Em Antigua e Barbuda, também independente desde 1981, o primeiro-ministro Gaston Browne pediu ao príncipe Edward que "ajudasse na mediação" com a Coroa e o governo britânico para a negociação de reparações financeiras. "Continuamos a ter a (então) rainha como chefe de Estado, mas aspiramos em virar uma República. Não quero envergonhá-lo em sua visita, apenas avisá-lo. Esperamos contar com sua influência diplomática para que tenhamos uma justiça reparatória com relação ao que ocorreu no passado". E acrescentou: "Nossa civilização deve entender e reconhecer as atrocidades que ocorreram durante a colonização, só assim vamos trazer balanço para relação e poderemos debater temas em comum abertamente". Edward nada disse, mas anotou o recado.

Embora a maioria dos ex-territórios britânicos no Caribe sejam hoje países independentes, não é o caso de cinco deles, que permanecem sob as asas do Reino Unido: Anguilla, as Ilhas Virgens Britânicas, as ilhas Cayman, Montserrat e Turks and Caicos. Seu futuro também permanece incerto.
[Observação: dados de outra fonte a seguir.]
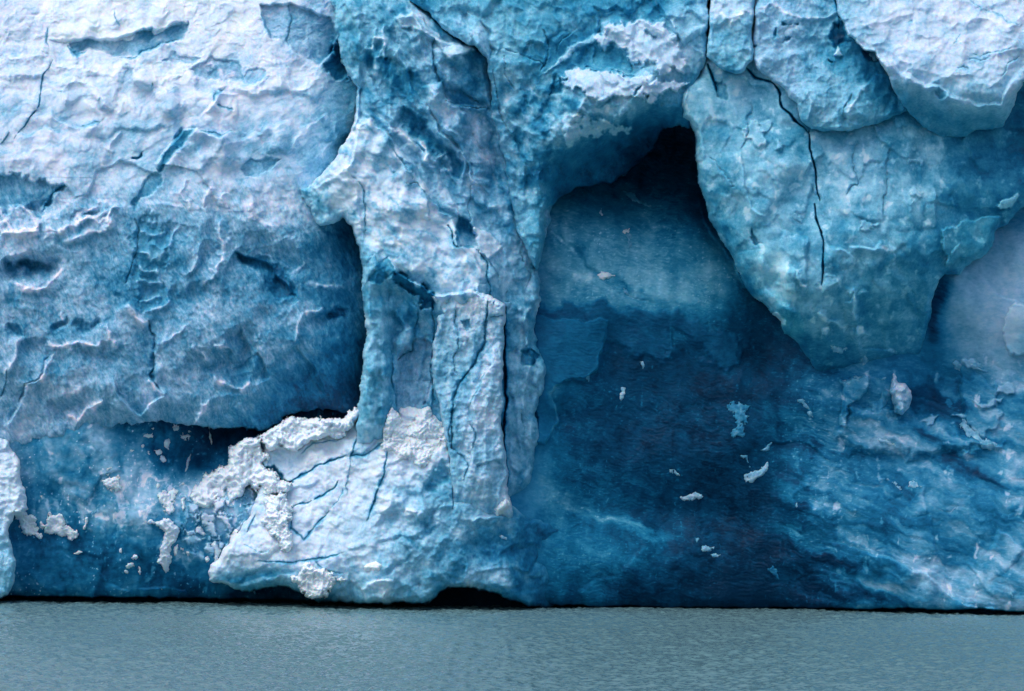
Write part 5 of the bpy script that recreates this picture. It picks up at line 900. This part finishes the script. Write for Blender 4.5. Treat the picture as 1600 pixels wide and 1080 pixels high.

Quando se fala da influência da monarquia britânica hoje, estamos falando muito mais de símbolos do que de política. Afinal, esta é manejada pelos governos. O que pedem os países caribenhos nos dias de hoje têm muito mais a ver com o atual governo britânico do que com o atual monarca. Ainda assim, em tempos em que imagens e figuras emblemáticas têm tanto peso na geopolítica mundial, o que diga o novo rei terá influência direta nos rumos do Caribe. Num primeiro momento, tanto Charles como sua família não parecem querer colocar obstáculos nas decisões desses países soberanos. Já reparações financeiras e desculpas em nome do Reino Unido terão de convocar também outras esferas do poder e da sociedade.

Os países caribenhos que foram colonizados pelos britânicos hoje têm enormes problemas de pobreza e desigualdade, e não há como não atentar para o fato de que são uma herança daquela época. Se a dívida moral já era visível antes, será ainda mais com a mudança do titular do trono britânico. Não se trata de um assunto que deveria continuar aberto.

A descolonização não é apenas uma saída de cena do país colonizador. Mas também um processo de muitas fases, que podem ou não envolver uma reparação financeira. Este será um papo essencial em algum vindouro chá entre Charles e Liz.